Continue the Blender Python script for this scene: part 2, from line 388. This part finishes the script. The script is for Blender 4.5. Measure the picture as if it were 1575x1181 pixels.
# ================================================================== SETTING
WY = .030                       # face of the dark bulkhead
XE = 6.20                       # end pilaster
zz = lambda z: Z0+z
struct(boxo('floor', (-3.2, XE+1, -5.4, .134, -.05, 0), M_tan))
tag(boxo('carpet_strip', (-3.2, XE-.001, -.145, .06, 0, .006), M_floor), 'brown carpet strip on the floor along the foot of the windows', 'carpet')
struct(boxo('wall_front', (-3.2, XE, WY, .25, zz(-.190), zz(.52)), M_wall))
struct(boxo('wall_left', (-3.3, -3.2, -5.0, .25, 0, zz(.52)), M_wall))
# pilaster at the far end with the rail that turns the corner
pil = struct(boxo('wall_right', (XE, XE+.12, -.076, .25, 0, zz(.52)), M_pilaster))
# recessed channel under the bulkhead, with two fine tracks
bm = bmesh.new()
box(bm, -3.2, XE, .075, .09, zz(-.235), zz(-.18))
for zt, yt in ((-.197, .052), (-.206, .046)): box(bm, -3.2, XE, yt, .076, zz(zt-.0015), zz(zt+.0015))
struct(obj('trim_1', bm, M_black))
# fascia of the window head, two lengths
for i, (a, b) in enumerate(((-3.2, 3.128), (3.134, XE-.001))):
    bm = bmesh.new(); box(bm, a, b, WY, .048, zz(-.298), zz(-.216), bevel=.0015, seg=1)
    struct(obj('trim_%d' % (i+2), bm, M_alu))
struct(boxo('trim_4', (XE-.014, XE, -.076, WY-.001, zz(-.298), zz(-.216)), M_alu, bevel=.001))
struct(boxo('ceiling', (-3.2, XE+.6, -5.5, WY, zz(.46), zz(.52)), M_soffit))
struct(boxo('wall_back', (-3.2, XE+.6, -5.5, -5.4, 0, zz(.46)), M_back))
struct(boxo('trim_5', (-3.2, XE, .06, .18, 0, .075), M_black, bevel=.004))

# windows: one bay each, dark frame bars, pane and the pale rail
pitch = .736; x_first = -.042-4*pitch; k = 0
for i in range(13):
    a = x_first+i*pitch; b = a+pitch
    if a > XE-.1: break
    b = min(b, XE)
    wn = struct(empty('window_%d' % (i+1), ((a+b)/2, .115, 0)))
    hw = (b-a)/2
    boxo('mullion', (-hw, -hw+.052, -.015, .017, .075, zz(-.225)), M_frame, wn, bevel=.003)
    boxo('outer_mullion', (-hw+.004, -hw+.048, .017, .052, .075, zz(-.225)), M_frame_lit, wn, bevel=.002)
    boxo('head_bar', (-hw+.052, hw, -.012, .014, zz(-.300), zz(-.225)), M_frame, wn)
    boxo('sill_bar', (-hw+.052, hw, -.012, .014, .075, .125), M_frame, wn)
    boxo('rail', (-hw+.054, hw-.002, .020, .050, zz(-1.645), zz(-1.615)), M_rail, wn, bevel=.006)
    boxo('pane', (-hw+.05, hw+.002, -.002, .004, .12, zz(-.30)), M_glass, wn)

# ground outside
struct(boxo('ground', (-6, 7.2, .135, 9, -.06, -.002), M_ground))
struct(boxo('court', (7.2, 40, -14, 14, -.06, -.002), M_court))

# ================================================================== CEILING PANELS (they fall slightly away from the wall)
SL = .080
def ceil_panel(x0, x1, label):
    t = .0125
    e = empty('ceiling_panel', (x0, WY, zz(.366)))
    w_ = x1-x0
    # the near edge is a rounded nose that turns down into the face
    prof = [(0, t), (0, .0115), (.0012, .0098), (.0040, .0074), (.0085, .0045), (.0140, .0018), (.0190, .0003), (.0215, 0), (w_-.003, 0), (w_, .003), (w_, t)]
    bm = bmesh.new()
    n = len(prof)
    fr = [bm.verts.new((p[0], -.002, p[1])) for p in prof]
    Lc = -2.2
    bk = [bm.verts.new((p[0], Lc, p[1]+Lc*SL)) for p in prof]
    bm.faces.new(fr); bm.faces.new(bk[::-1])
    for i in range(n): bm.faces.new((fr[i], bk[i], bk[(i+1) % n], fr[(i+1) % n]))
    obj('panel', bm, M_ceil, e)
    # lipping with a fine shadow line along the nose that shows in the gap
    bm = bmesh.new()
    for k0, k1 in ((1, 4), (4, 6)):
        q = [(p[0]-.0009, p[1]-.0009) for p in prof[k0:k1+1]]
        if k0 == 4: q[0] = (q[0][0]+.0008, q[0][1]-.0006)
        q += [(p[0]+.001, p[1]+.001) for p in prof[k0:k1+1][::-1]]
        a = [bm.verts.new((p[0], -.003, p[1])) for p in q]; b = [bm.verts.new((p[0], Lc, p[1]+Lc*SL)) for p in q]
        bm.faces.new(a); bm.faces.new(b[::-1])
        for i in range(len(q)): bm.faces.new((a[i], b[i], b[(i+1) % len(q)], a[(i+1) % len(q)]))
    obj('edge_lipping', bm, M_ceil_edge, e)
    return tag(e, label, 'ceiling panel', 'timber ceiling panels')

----

• Written instruction
Output the listing above without altering a single character.

• Answer for this exercise
Continue the Blender Python script for this scene: part 2, from line 388. This part finishes the script. The script is for Blender 4.5. Measure the picture as if it were 1575x1181 pixels.
# ================================================================== SETTING
WY = .030                       # face of the dark bulkhead
XE = 6.20                       # end pilaster
zz = lambda z: Z0+z
struct(boxo('floor', (-3.2, XE+1, -5.4, .134, -.05, 0), M_tan))
tag(boxo('carpet_strip', (-3.2, XE-.001, -.145, .06, 0, .006), M_floor), 'brown carpet strip on the floor along the foot of the windows', 'carpet')
struct(boxo('wall_front', (-3.2, XE, WY, .25, zz(-.190), zz(.52)), M_wall))
struct(boxo('wall_left', (-3.3, -3.2, -5.0, .25, 0, zz(.52)), M_wall))
# pilaster at the far end with the rail that turns the corner
pil = struct(boxo('wall_right', (XE, XE+.12, -.076, .25, 0, zz(.52)), M_pilaster))
# recessed channel under the bulkhead, with two fine tracks
bm = bmesh.new()
box(bm, -3.2, XE, .075, .09, zz(-.235), zz(-.18))
for zt, yt in ((-.197, .052), (-.206, .046)): box(bm, -3.2, XE, yt, .076, zz(zt-.0015), zz(zt+.0015))
struct(obj('trim_1', bm, M_black))
# fascia of the window head, two lengths
for i, (a, b) in enumerate(((-3.2, 3.128), (3.134, XE-.001))):
    bm = bmesh.new(); box(bm, a, b, WY, .048, zz(-.298), zz(-.216), bevel=.0015, seg=1)
    struct(obj('trim_%d' % (i+2), bm, M_alu))
struct(boxo('trim_4', (XE-.014, XE, -.076, WY-.001, zz(-.298), zz(-.216)), M_alu, bevel=.001))
struct(boxo('ceiling', (-3.2, XE+.6, -5.5, WY, zz(.46), zz(.52)), M_soffit))
struct(boxo('wall_back', (-3.2, XE+.6, -5.5, -5.4, 0, zz(.46)), M_back))
struct(boxo('trim_5', (-3.2, XE, .06, .18, 0, .075), M_black, bevel=.004))

# windows: one bay each, dark frame bars, pane and the pale rail
pitch = .736; x_first = -.042-4*pitch; k = 0
for i in range(13):
    a = x_first+i*pitch; b = a+pitch
    if a > XE-.1: break
    b = min(b, XE)
    wn = struct(empty('window_%d' % (i+1), ((a+b)/2, .115, 0)))
    hw = (b-a)/2
    boxo('mullion', (-hw, -hw+.052, -.015, .017, .075, zz(-.225)), M_frame, wn, bevel=.003)
    boxo('outer_mullion', (-hw+.004, -hw+.048, .017, .052, .075, zz(-.225)), M_frame_lit, wn, bevel=.002)
    boxo('head_bar', (-hw+.052, hw, -.012, .014, zz(-.300), zz(-.225)), M_frame, wn)
    boxo('sill_bar', (-hw+.052, hw, -.012, .014, .075, .125), M_frame, wn)
    boxo('rail', (-hw+.054, hw-.002, .020, .050, zz(-1.645), zz(-1.615)), M_rail, wn, bevel=.006)
    boxo('pane', (-hw+.05, hw+.002, -.002, .004, .12, zz(-.30)), M_glass, wn)

# ground outside
struct(boxo('ground', (-6, 7.2, .135, 9, -.06, -.002), M_ground))
struct(boxo('court', (7.2, 40, -14, 14, -.06, -.002), M_court))

# ================================================================== CEILING PANELS (they fall slightly away from the wall)
SL = .080
def ceil_panel(x0, x1, label):
    t = .0125
    e = empty('ceiling_panel', (x0, WY, zz(.366)))
    w_ = x1-x0
    # the near edge is a rounded nose that turns down into the face
    prof = [(0, t), (0, .0115), (.0012, .0098), (.0040, .0074), (.0085, .0045), (.0140, .0018), (.0190, .0003), (.0215, 0), (w_-.003, 0), (w_, .003), (w_, t)]
    bm = bmesh.new()
    n = len(prof)
    fr = [bm.verts.new((p[0], -.002, p[1])) for p in prof]
    Lc = -2.2
    bk = [bm.verts.new((p[0], Lc, p[1]+Lc*SL)) for p in prof]
    bm.faces.new(fr); bm.faces.new(bk[::-1])
    for i in range(n): bm.faces.new((fr[i], bk[i], bk[(i+1) % n], fr[(i+1) % n]))
    obj('panel', bm, M_ceil, e)
    # lipping with a fine shadow line along the nose that shows in the gap
    bm = bmesh.new()
    for k0, k1 in ((1, 4), (4, 6)):
        q = [(p[0]-.0009, p[1]-.0009) for p in prof[k0:k1+1]]
        if k0 == 4: q[0] = (q[0][0]+.0008, q[0][1]-.0006)
        q += [(p[0]+.001, p[1]+.001) for p in prof[k0:k1+1][::-1]]
        a = [bm.verts.new((p[0], -.003, p[1])) for p in q]; b = [bm.verts.new((p[0], Lc, p[1]+Lc*SL)) for p in q]
        bm.faces.new(a); bm.faces.new(b[::-1])
        for i in range(len(q)): bm.faces.new((a[i], b[i], b[(i+1) % len(q)], a[(i+1) % len(q)]))
    obj('edge_lipping', bm, M_ceil_edge, e)
    return tag(e, label, 'ceiling panel', 'timber ceiling panels')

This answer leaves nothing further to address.